Beybun

Zeynep Kılıç Yazdı:

Beybun

Ağır kokmuyordu, kokusu çok hafifti aynen kendisi gibi narin belki biraz da hüzün, gizem kokardı. En hafif esinti de bile pır, pır eder, titrerdi beybun.  Altın hızma gibi topuzumsu başı stepler de bile olsa kendine yer bulurdu. Özellikle baharları çok sever yazın sıcaklığına tahammülü olmaz kurur.
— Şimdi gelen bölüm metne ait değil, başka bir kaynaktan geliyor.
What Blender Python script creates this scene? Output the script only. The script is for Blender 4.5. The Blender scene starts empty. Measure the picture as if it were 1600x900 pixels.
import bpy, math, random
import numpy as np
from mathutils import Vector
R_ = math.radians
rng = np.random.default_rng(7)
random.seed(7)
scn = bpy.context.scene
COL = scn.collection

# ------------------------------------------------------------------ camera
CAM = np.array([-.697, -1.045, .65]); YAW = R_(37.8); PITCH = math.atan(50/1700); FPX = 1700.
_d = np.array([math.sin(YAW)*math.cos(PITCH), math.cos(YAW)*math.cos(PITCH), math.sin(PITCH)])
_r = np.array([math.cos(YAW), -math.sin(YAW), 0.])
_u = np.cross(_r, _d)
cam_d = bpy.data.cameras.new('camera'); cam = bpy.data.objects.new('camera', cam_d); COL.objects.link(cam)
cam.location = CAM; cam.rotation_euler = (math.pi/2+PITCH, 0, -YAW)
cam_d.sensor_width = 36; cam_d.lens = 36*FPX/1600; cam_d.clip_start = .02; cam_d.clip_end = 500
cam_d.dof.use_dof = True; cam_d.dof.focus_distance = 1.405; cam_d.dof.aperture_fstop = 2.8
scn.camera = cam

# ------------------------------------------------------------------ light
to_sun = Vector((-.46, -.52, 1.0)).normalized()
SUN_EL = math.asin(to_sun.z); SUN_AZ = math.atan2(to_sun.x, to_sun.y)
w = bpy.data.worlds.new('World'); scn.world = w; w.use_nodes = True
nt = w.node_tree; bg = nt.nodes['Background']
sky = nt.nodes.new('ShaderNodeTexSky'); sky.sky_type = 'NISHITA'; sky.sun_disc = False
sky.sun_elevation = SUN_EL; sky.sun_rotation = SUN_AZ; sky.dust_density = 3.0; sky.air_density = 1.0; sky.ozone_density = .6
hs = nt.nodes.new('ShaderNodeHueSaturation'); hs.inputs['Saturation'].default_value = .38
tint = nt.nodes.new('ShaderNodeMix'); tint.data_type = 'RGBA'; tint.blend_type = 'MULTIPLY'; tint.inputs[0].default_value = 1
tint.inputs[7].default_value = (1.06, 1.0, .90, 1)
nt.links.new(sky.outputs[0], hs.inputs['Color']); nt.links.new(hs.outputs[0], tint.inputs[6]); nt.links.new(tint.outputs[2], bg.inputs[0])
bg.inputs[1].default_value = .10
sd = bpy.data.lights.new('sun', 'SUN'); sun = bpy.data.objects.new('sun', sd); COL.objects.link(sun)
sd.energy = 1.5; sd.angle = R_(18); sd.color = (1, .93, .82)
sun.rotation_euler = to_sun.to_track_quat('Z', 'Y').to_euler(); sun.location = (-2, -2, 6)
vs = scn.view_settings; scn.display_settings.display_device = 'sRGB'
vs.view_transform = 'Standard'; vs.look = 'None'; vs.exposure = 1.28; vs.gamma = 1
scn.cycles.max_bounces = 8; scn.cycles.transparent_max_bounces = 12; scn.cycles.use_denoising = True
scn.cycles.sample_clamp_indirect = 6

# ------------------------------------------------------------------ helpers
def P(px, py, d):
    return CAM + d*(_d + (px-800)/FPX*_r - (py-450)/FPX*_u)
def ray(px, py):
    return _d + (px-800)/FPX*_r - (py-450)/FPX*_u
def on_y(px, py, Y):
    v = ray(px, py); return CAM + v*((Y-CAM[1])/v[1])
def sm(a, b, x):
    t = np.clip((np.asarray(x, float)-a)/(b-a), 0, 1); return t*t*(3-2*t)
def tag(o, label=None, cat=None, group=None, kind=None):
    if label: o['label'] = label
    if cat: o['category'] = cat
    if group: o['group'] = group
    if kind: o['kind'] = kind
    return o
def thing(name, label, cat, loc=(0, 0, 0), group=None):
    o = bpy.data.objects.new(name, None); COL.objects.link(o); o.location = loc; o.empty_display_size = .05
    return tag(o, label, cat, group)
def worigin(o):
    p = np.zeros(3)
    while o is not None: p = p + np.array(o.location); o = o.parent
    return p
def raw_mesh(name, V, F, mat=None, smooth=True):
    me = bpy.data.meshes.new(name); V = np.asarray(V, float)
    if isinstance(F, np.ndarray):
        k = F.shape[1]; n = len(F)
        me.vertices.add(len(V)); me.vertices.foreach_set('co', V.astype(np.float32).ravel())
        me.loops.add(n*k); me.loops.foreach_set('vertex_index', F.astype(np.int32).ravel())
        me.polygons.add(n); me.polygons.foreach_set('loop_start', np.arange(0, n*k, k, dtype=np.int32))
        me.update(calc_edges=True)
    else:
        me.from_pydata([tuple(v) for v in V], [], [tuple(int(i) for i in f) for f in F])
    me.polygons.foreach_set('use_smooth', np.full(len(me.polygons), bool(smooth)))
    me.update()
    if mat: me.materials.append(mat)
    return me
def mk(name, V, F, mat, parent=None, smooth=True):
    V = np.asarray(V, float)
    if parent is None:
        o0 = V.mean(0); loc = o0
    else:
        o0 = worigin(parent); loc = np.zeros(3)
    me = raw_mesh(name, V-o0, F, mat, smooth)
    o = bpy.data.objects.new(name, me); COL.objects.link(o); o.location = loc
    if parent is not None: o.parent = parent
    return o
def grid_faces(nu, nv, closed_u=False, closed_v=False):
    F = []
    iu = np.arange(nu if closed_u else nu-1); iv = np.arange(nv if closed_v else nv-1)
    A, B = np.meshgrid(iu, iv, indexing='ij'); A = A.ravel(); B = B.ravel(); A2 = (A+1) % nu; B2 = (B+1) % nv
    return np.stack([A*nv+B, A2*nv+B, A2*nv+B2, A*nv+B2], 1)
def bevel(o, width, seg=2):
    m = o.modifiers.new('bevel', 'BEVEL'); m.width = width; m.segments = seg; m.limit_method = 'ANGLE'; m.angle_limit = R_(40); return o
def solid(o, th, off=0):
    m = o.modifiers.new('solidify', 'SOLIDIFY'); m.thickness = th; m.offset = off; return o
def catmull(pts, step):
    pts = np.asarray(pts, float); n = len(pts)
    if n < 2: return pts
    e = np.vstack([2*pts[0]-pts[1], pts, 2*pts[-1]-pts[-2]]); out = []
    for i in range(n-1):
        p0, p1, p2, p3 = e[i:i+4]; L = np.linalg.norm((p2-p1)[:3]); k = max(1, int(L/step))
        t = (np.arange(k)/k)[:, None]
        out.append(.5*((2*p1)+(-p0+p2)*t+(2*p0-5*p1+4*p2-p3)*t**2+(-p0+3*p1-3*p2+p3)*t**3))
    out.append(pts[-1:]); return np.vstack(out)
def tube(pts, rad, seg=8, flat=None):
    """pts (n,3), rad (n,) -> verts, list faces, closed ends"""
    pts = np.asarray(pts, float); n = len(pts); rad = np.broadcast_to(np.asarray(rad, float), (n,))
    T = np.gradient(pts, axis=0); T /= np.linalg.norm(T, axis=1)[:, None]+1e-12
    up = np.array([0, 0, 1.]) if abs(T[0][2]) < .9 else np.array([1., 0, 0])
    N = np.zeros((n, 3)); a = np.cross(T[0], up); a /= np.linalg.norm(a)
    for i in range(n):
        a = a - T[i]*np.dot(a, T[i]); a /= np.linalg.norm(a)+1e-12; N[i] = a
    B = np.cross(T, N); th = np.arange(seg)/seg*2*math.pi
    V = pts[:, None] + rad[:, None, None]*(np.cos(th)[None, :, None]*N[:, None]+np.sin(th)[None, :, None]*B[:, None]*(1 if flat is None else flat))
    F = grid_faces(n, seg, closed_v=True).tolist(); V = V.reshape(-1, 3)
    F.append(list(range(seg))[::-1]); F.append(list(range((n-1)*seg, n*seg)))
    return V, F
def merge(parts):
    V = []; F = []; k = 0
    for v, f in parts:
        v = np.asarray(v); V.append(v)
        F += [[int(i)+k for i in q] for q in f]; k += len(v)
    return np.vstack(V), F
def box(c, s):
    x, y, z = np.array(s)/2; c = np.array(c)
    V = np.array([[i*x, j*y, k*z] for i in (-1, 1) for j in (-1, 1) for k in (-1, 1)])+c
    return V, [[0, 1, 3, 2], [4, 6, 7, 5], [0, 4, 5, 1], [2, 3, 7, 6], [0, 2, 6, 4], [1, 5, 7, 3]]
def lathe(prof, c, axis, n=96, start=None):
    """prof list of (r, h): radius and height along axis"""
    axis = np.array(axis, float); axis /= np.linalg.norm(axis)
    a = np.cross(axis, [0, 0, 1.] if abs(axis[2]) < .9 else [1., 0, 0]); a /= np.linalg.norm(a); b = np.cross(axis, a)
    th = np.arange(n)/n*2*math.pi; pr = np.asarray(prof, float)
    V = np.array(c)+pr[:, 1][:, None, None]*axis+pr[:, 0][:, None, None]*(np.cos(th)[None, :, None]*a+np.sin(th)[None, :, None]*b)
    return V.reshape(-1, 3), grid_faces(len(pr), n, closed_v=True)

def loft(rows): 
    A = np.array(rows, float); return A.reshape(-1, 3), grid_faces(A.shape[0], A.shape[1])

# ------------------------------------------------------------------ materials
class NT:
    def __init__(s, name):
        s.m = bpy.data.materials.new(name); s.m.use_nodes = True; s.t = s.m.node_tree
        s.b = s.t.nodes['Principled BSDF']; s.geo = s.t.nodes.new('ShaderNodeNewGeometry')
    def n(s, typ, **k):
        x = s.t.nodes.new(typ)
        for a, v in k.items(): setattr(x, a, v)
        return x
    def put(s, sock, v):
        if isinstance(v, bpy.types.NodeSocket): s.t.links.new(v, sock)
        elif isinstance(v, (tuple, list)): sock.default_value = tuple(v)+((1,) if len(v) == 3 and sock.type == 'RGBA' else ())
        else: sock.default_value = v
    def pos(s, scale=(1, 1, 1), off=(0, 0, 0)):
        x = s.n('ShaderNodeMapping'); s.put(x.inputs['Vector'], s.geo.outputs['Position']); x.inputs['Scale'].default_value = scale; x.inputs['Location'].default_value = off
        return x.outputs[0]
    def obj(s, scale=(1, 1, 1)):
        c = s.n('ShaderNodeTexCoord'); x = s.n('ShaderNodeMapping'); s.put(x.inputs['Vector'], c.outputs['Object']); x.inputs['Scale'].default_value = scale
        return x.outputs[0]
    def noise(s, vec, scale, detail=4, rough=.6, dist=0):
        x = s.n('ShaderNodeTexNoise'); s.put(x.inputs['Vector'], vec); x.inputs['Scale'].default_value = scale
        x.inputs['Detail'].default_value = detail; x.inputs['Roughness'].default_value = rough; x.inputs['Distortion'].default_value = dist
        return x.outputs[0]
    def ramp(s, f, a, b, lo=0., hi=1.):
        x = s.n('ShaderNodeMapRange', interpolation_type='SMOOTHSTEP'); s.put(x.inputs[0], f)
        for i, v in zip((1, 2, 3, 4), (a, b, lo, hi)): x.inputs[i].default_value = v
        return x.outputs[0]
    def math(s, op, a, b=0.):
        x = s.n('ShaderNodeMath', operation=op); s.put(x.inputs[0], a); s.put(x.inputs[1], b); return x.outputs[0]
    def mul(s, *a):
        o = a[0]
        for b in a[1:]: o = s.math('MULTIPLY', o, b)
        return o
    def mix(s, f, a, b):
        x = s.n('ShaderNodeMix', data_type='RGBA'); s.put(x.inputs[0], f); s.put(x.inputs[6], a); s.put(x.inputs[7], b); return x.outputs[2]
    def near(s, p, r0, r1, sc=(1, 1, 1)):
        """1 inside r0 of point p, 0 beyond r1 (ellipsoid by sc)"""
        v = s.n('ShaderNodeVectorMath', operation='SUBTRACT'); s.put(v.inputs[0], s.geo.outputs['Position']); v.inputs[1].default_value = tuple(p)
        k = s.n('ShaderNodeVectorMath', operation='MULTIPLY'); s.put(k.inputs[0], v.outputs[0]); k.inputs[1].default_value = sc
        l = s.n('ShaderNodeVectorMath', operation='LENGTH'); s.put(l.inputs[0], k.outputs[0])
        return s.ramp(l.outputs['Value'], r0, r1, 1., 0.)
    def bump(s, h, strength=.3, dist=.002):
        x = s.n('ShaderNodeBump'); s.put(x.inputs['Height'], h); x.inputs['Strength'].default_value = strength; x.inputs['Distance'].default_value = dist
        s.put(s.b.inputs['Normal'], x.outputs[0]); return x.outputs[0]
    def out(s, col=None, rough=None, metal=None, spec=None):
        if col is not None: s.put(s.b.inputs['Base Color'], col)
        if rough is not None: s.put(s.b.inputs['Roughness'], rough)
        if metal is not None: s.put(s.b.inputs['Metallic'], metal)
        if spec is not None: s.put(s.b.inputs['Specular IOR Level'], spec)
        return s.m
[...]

Fakat tohumunu mutlaka yere bırakır ve başka bir bahara umut, umut yeşermek için kendini kızıl toprağın bağrında saklardı. Böyle garip bir şeydir. Baharda ıhlamurumsu tül, tül olurdu. Kuruduğunda ıhlamur gibi hastaya buram, buram nefes olur. Hâlbuki çoğu kimse bilmezdi onu. Sıradan bayağı bir ot sanırdı onu. Ama o çok vefakârdır kendini belli etmeden. Hep ücrada, tenhada yeşerirdi. Kendi halindeydi. Bakım ilgi istemezdi baş tacı olmayı ise hiç ama hiç, başı ağrıyana ise iyi gelirdi.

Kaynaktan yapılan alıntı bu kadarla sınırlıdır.